The project, said Pattern CEO Mike Garland in an email, “was selected by the BLM to help California reach its clean energy goals and contribute to the nation’s energy security.”

A TOWN AT ODDS

Ocotillo’s population of 265 is dominated by residents beyond their child-rearing years, many on fixed incomes.

A few have come here to allay respiratory problems. Most say the main attractions were the distant horizons and muted desert ecology.

Any turn-off from the town’s tidy grid of paved streets leads to desert solitude.

“It’s quiet — very quiet. If you like quiet,” explains Rose Nolta, who raised three children here and now runs the Lazy Lizard Saloon.

It’s a town that has been thrust abruptly into America’s energy-production future.

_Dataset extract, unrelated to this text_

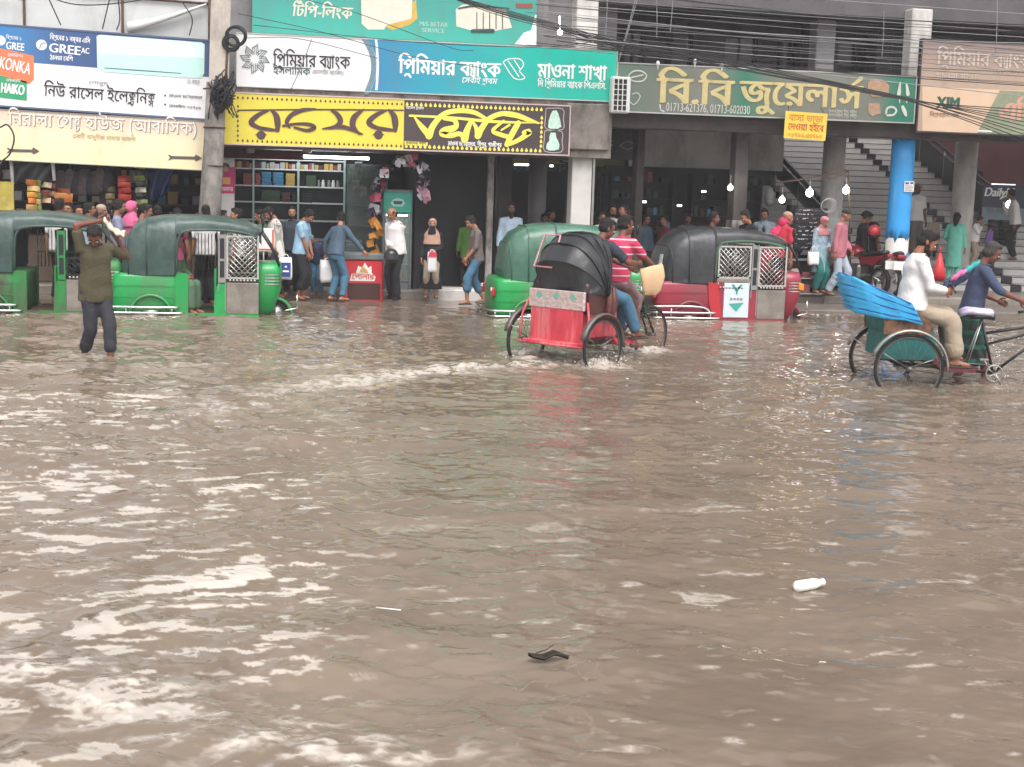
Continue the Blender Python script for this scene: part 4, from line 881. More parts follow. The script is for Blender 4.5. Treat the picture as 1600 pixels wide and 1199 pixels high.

In May, Interior Secretary Ken Salazar signed a right-of-way grant, bringing to a close three years of impact studies for a power plant that will stretch across about 10,000 acres, forming a crescent around the town.

Local conservationists and an Arizona-based tribe that traces its ancestry to the area have turned to state and federal courts to stop the project from going forward, seeking injunctive relief through three separate lawsuits.

They contend that protected species — Peninsular big horn sheep, among them — Ocotillo residents, and archaeological resources received short shrift in the studies approved by federal, California and Imperial County officials.

Working with the Bureau of Land Management, Pattern devised wildlife and environmental safeguards. The company, a business partner with Indian tribes on other wind projects, will have teams of independent archaeologists and tribal monitors on-site during construction.

East of Ocotillo, in San Diego County, planners and politicians are rewriting rules that may determine where the next big wind farms can and cannot go.

Clean-energy experts say fears about the proliferation of wind turbines are unfounded: Only a handful of remote locations are worth developers’ time.

“The political decision is whether you inconvenience 100 or 150 people in order to provide clean, renewable power for decades to 50,000 or 60,000 homes,” explained Jim Waring, president of CleanTECH San Diego. “I’m not minimizing the concerns of the people who live there. ... It has to be somewhere.”

At Ocotillo, the fight is over for some.

“What was public land is going to be private land given to a large investment company,” said Tim Lamb, an on-and-off resident for 20 years at Nomirage, a cluster of fenced lots and trailer homes at the edge of Ocotillo.

“We did all we could,” he said “There were forces, forces in the government, that were way to powerful for us to overcome.”